Typically the hundreds weight markings are seperated by dots but not always. These figures were stamped into the finished anvil and are often not very deep. The first figure to the left is hundred weights which equal 112 pounds. The next figure is quarter hundred weights which equal 28 pounds and the last number is whole pounds. The three are added together for the total weight. Examples:


1 · 0 · 16 = 112 + 0 + 16 = 128 pounds

2 · 1 · 3 = (112 x 2) + 28 + 3 = 255 pounds

2 · 2 · 25 = (112 x 2) + (28 x 2) + 25 = 305#

http://www.anvilfire.com/FAQs/anvil-6.htm


Based on your "224" marking, the weight would be

(2 * 112) + (2 * 28) + 4 = 284 lbs.
 
   / Anvil
  • Thread Starter
#18  
Being that Hay- Budden was an American manufacturer, wouldn't they have marked it in pounds rather than hundredweights?
 
   / Anvil #19  
Mine says 1* 1* 7, I weighed it and the cheap scales said 144. So it would really weigh 147 right? I still can't make out the writeing on it. Maybe one of these days I will wire brush it with the drill and use chock to see all of it.
 
   / Anvil
  • Thread Starter
#20  
147 is what I get.

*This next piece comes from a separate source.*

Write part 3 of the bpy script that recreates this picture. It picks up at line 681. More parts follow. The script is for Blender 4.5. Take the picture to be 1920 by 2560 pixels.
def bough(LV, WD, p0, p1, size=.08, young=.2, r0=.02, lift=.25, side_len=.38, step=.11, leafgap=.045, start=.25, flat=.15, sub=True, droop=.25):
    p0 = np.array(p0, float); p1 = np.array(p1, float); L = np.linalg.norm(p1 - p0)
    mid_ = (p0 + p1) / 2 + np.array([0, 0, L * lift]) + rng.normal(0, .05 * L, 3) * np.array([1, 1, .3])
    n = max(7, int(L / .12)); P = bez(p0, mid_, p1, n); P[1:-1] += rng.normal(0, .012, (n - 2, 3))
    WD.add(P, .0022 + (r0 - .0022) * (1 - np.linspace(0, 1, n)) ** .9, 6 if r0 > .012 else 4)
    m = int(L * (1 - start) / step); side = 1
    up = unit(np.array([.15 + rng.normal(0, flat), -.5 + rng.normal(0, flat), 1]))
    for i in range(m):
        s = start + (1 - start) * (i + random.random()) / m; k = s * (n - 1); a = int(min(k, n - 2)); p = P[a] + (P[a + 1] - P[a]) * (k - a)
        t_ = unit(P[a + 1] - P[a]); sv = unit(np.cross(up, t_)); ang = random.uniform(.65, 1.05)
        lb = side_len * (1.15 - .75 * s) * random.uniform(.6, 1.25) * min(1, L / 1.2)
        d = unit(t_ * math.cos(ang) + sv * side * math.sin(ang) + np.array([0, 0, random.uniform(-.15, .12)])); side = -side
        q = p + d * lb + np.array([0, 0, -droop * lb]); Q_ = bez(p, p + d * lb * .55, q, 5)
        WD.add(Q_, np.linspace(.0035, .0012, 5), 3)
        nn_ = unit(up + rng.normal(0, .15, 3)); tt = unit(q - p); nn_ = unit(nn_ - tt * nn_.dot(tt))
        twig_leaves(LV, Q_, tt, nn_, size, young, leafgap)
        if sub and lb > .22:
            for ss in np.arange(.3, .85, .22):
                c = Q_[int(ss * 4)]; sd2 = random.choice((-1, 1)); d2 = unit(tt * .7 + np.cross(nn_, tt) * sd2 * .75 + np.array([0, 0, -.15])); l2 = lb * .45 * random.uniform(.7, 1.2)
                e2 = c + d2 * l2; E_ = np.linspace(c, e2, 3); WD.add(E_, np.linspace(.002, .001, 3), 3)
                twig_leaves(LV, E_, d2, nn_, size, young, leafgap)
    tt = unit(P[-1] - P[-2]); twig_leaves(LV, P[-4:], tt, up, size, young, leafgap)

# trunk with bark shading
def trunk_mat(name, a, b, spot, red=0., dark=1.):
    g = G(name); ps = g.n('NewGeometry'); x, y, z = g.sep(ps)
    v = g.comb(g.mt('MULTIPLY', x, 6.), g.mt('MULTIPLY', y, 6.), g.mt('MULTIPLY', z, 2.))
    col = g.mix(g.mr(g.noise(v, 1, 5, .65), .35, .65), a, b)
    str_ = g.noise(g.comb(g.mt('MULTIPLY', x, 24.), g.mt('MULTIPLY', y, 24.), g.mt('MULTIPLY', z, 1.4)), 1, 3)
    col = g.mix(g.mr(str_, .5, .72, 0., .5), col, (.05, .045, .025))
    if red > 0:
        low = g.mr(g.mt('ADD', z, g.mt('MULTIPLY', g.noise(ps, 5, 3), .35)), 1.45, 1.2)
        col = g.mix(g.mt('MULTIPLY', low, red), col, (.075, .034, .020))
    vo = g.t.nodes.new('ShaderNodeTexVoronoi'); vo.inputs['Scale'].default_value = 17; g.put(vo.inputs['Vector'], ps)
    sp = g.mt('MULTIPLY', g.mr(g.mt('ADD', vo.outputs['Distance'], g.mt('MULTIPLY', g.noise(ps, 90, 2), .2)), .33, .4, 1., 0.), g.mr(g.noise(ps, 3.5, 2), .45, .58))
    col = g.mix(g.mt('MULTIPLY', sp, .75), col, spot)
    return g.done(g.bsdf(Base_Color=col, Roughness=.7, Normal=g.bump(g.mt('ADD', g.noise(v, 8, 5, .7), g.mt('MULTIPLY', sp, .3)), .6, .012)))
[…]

How did you weigh it, on the bathroom scales? Your wife might have been doing some "adjusting". /forums/images/graemlins/smile.gif 3 pounds might have rusted off of it since it was new. Is the number stamped or cast? If it is cast they might have had a tolerance built into the number, then again, they might have just screwed the original buyer out of three pounds worth of anvil.